Barros obteve a autorização por meio do senador Cícero Lucena (PSDB-PB), responsável por fazer a solicitação à primeira secretaria do Senado, que libera o uso do Petrônio Portella. O órgão é comandado por Flexa Ribeiro (PSDB-PA).

Procurado no fim da tarde de sexta-feira (12), Lucena afirmou não se lembrar da empresa ou de Barros, e que levantaria informações até a próxima segunda-feira (15).

“Estou tranquilo em relação a isso”, disse Lucena. “Com certeza foi algum argumento sobre homenagem a JK que eu não me preocupei. A gente assina tanto pedido de homenagem.”

Ribeiro diz não ter informações sobre a Unos. “Eu desconheço o lançamento dessa empresa.”

Moreira Mariz/Agência Senado
Ribeiro: ‘Desconheço o lançamento [da Unos]’

Regino Barros regularmente obtém essas autorizações – foram quatro, obtidas por meio de quatro senadores diferentes, desde 2011. Em maio deste ano, conseguiu novo aval – posteriormente cancelado – via Lucena. O dono da Unos pretendia fazer uma homenagem a Sanderley Rodrigues, considerado líder mundial da Telexfree.

O gabinete de Lucena alegou, à época, que não sabia da presença de Rodrigues no evento e a concessão da honaria dentro do Senado foi cancelada após contato da reportagem. Rodrigues, então, posou para fotos com a medalha do lado de fora do Senado.

Nos últimos meses, o dono da Unos também tem circulado no Congresso por outro motivo: conseguir a aprovação de um projeto de lei sobre marketing multinível que, para alguns analistas, pode abrir brechas para livrar golpistas de punição.

A reportagem enviou e-mail para Rodrigues na quinta-feira (11), mas não recebeu resposta.

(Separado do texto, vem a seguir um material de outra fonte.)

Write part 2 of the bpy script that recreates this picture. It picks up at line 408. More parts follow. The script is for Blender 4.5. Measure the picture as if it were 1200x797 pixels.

A Telexfree sempre negou irregularidades e não foi condenada definitivamente.

Empresa não informou que faria evento, diz vereador

Em 25 de setembro, já sem pagar associados, a Unos deu posse ao que Barros chamou de “Conselho Superior”, formado por alguns de seus grandes líderes – pessoas que se destacam na atração de mais gente para o negócio. O local escolhido foi a Câmara Muncipal de São Paulo.